Monday, 24 April 2017

Robotic Process Automation: Your Business’s Next Step?

Robotic Process Automation: Your Business’s Next Step?

Robotic process automation, or RPA, consists of software that is used to perform routine tasks which follow a definite set of rules. RPA can process transactions, manipulate data, and trigger responses. It can be particularly useful in the areas of finance, accounting, supply chain management, customer service, and human resources. In short, if you run a business that is dependent upon the continual execution of repetitive tasks, you may be able to turn to RPA to make your life easier.

What makes RPA newsworthy is that it’s software that does the computer work that human beings do, and it is being used to take over more and more high-value jobs every day, including those in the information technology sector. As a matter of fact, it is beginning to replace outsourcing in businesses’ never-ending search for faster, more efficient, and less costly ways of getting work done.

Even more remarkable, RPA is scalable, meaning it is useful even for very large enterprises such as banks. Formerly, banks were reluctant to trust their data to these automated systems, fearing inaccuracies, lack of quality, and unreliability. However, with the latest improvements in these technologies, those fears have been largely lain to rest.

One could say that RPA is a natural step in the evolution of computing, one that has been foretold by writers of science fiction for decades. These days, most of us carry around computers in our pockets or purses that once would have required dedicated and specially cooled rooms in order to perform their functions. So it should come as little surprise that there are now software robots that have their own virtual workstations, and their own “jobs,” so to speak.

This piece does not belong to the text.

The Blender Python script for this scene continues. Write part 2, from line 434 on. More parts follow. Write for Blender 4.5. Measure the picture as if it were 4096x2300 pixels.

Some of RPA’s noteworthy qualities include:

  • RPA services require little programming, as RPA’s virtual workers—its software robots—are able to learn “on the job” as tasks are assigned to them. To put it simply, a person with little to no training in software programming can intuitively “train,” or configure these robots to do the work they’re needed for.
  • The work of these virtual workers is practically error-free.
  • Software robots can complete in mere minutes tasks that would take a human being hours to perform. Some estimates of time savings with RPA as compared with human workers are as high as 80-90%. Human beings are needed only now and then for trouble-shooting and problem solving.
  • High-profile companies are flocking toward the use of RPA as the benefits of implementing these systems become more widely known.
  • The transition to RPA involves little disruption to existing computer systems, as all that happens is that software robots take over the jobs that human workers once performed.
  • These virtual workers access end user computer systems exactly as humans do, except for the fact that they do not require actual monitors, mouse devices, or keyboards, but only virtual ones.
  • An RPA system requires little technical support, and it is relatively easy to set up and use.
  • RPA relieves workers of mundane tasks, allowing them to take on higher value work. Some experts believe that this will eventually lead to greater productivity.
  • While RPA does require an initial investment, it offers businesses which adopt it a rapid decrease in internal costs and an equally fast and sometimes dramatic return on that investment, as high as 300-800% in some cases. In other words, RPA can save your business money.

It’s too early to tell what the effect of RPA will be on society overall, although there are some who believe that human beings will be freed up for more meaningful work, once RPA’s virtual workers have liberated us from the necessity of banging away on keyboards to perform repetitive and mundane chores.